IN MEMORIUM: Seleção de obras de Leo Brouwer com a violonista Maria Esther Guzman, em homenagem a Andres Segovia. A regência é de Brouwer, à frente da Orquestra de Córdoba. Destaque para o Concerto Elegíaco, escrito para Julian Bream (há uma gravação, difícil de achar, da estréia da peça, com ele e o compositor, pelo selo RCA).

LEO BROUWER: O Concerto n.º 5 para Violão e Orquestra, “Helsinki”, abre o CD, que segue com a Suíte Iberia e termina com Yesterday to Penny Lane, sete transcrições para músicas dos Beatles, como Yesterday e Here, There and Everywhere. Com a Filarmônica de Tampere, regência de Tuomas Ollila e solos de Timo Korhonen (Ondine).

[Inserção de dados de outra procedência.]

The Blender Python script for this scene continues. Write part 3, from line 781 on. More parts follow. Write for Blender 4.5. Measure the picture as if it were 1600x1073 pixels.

QUATERNAGLIA: O talentoso quarteto brasileiro de violões surgiu sob o signo da música de Leo Brouwer e, desde então, tem sido um dos principais divulgadores de sua música. No álbum de estréia do conjunto, eles interpretam, entre outras obras, a Toccata do compositor (o disco pode ser adquirido pelo site http://www.luthiermusic.com/).

THE BLACK DECAMERON: O exímio violonista John Williams interpreta com a London Sinfonietta O Decameron Negro e o Concerto de Toronto, dedicado a ele pelo compositor. O disco é o encontro de um dos maiores violonistas de todos os tempos com o compositor que ajudou a revolucionar o instrumento (Sony Classics).